There is a short postscript to this story. When we left for Los Angeles at the end of August, I had been far too busy to even consider going out to California to find a house. Since I had no address to give to the military transportation office all our household items, personal possessions, and worldly goods were designated for storage in the Los Angeles area until we could find a house, give the address to the transportation office, and set up a date for delivery. The California housing market was a real shock after living in Tucson where you could buy a decent house for $12,000 and a really nice place with a big lot, views, and a pool for $20,000. The Los Angeles housing market prices in the nicer areas were more than double those of Tucson at that time! (I still find it hard to believe what 40 years can do to housing markets!)

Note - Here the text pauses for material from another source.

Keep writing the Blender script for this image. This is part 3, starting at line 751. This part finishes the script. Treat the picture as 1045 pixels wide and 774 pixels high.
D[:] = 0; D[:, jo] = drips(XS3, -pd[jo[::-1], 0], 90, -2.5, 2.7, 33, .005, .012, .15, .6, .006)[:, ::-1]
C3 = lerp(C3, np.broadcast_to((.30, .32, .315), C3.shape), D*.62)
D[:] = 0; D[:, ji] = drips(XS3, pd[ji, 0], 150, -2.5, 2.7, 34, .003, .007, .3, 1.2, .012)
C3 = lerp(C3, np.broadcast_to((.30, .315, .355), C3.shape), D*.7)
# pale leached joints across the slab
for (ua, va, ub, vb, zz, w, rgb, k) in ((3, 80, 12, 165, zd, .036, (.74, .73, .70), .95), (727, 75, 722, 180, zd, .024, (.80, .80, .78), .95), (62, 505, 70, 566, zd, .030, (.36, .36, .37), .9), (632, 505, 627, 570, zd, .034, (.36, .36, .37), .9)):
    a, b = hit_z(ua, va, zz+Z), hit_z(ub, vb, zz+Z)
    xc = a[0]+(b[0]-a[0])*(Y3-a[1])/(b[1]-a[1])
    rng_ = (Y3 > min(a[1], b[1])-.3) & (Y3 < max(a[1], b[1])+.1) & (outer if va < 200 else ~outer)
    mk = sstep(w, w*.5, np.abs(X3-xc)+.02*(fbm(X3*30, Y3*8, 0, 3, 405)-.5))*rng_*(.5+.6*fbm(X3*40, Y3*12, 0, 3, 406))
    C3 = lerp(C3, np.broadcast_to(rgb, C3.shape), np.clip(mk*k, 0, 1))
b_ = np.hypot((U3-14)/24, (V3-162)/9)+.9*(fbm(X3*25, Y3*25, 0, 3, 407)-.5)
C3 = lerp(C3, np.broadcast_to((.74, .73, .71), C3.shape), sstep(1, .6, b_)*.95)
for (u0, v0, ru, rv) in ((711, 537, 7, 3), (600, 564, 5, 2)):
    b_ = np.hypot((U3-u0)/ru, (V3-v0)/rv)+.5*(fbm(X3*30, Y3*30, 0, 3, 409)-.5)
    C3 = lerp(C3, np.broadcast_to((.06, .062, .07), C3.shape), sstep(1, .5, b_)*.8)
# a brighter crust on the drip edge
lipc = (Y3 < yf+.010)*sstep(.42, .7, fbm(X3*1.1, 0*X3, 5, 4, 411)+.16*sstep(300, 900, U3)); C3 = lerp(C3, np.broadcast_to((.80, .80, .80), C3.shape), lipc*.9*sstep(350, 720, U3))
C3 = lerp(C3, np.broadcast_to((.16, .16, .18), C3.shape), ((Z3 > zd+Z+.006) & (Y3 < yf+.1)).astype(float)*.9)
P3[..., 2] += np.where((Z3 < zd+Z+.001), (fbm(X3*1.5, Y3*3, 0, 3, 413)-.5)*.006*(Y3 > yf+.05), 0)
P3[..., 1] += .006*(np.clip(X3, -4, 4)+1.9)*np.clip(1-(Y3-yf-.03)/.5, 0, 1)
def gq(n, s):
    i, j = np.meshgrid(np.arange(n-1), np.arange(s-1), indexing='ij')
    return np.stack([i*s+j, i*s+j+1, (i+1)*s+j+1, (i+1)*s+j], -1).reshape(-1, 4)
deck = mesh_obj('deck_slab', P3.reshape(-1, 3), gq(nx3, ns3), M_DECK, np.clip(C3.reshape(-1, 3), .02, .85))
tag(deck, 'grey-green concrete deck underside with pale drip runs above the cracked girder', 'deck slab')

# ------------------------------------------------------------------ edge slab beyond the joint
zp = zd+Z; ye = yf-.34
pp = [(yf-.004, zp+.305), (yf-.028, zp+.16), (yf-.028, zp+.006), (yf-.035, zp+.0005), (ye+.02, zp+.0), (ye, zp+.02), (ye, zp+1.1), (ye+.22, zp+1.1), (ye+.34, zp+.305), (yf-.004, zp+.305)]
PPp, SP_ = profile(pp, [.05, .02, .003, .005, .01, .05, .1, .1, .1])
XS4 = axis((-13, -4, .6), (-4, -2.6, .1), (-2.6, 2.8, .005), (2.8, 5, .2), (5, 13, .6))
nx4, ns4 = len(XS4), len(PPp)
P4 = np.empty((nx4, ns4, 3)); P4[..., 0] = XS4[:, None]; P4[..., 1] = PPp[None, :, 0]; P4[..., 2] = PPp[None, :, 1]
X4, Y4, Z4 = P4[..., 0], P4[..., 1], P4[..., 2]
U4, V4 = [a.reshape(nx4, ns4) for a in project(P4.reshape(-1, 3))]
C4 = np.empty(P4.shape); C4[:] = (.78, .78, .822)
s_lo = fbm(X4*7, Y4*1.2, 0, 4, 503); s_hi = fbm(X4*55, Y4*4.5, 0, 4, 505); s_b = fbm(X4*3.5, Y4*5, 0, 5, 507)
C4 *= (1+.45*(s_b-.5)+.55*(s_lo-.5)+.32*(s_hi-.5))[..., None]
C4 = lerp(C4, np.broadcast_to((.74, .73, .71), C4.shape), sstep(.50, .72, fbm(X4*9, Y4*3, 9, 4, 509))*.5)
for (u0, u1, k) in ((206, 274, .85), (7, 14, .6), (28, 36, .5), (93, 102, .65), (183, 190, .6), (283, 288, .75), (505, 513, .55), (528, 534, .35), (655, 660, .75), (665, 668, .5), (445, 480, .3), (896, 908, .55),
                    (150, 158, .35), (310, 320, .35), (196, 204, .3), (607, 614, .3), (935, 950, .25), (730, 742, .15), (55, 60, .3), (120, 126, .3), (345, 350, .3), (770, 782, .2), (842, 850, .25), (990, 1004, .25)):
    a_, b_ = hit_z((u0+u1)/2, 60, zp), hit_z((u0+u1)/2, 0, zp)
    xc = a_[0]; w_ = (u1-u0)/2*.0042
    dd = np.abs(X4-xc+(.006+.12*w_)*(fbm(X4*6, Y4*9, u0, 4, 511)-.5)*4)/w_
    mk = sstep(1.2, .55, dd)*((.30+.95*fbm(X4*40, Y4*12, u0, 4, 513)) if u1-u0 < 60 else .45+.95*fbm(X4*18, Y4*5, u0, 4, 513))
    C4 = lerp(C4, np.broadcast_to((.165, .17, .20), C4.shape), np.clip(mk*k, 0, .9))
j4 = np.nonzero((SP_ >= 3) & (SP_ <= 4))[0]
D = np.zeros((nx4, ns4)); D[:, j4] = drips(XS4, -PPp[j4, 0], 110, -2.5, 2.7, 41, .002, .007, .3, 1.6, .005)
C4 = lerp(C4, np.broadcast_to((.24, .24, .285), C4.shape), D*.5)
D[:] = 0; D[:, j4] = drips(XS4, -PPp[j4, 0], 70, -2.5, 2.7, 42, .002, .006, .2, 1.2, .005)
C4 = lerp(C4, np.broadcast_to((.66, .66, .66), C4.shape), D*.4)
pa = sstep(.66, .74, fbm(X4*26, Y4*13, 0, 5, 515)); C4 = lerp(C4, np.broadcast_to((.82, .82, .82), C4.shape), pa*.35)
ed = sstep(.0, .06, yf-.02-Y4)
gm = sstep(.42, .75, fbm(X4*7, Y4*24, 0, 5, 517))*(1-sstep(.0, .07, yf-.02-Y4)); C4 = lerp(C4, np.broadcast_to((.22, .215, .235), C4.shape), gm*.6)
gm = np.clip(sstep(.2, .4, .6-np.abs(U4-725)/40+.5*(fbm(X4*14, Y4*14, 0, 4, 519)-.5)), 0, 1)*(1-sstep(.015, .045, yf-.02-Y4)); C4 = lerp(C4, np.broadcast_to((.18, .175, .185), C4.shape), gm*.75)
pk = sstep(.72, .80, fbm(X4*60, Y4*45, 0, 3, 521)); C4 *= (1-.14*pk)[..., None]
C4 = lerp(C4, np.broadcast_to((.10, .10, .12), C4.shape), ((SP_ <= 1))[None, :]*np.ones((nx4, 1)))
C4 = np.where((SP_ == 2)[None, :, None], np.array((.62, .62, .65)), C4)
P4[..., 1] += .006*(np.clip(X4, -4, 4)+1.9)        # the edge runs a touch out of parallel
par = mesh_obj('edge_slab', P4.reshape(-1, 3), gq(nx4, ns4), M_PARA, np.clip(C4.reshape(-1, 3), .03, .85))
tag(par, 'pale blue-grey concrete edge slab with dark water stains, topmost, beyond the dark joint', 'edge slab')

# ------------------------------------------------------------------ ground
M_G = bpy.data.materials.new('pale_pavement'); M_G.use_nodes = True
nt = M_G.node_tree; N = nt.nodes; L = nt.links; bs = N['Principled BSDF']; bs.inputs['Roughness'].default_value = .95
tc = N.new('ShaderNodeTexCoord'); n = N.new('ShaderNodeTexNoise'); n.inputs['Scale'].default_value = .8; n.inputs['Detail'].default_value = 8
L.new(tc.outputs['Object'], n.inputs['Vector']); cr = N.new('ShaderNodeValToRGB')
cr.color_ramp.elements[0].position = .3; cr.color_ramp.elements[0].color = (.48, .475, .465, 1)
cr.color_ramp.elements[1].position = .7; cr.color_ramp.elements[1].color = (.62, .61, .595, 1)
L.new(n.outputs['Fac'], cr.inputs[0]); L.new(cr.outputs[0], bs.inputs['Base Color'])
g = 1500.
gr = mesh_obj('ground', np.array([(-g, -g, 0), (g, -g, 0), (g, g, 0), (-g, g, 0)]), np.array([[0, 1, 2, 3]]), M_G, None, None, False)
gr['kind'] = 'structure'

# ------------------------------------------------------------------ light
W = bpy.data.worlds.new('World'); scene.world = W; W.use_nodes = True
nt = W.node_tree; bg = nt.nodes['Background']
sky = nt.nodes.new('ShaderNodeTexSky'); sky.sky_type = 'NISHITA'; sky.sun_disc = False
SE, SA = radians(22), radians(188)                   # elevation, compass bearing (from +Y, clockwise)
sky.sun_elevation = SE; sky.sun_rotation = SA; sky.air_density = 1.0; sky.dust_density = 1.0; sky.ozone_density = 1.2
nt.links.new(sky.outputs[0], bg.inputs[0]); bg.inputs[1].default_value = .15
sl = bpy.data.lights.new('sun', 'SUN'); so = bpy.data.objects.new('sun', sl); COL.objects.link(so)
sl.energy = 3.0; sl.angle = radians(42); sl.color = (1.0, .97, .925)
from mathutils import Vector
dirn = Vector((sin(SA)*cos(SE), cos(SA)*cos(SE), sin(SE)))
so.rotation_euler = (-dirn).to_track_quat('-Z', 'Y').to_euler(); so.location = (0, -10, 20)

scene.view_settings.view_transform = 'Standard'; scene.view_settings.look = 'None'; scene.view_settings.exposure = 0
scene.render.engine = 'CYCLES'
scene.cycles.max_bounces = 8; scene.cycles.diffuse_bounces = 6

It took a month to find something that we could afford without driving 70 miles a day round trip to work and when I called to schedule delivery of our stored goods, I was informed they couldn't find them! In a few days they called to tell me that the Smythe Warehouse in Long Beach were all our possessions had been taken due to a last minute change by the mover had burned to the ground. Everything had been incinerated. They said it was one of the hottest and most devastating fires they had ever seen. We had a house, but nothing whatsoever to go into it! I was particularly distressed at the loss of all our family heirlooms and antiques, our furniture (much of which I had hand made myself at the Wright-Patterson wood shop), photo albums, memorabilia and collections, all my prized musical instruments, the many telescopes I had hand made going back to the early 1950s, and of course, my extensive personal library.
When Aden Meinel and OSC heard about the disaster, Aden offered to help if he could. My friend, John Lytle, spearheaded a drive to replace all my OSC course notes and class materials. He, John Thunen, John Parsons, Bob Hoffman and others provided all their class notes and laboratory reports for copying by the Center. Aden approved the Xeroxing charges (said they made a sizable dent in his October 1968 planned copying charge allocations!) and I got the boxes (over 50 pounds worth!!) in a few weeks. I remember thinking how nice it was of John Lytle to help out so much and for Aden to approve the charges. I also remember what great notes John Parsons and Bob Hoffman took — even better than mine.
Just as I had spent June through August working 16 hours and more a day to complete my thesis in record time, I now worked that much and more at my new job and in preparing all the insurance forms and paperwork for my claim. Replacing what we could of our loss was also a staggering chore. It was May of 1969 before I was able to take a breather. That May 1968 to May 1969 time period was the most intense of my life.
I've always greatly cherished the honor of being the Optical Sciences Center, now the College of Optical Sciences, first graduate and I always will. The people there then and now are among the best in the world at what they do. They are also wonderful giving, multi-talented individuals on a personal level and I will never forget them.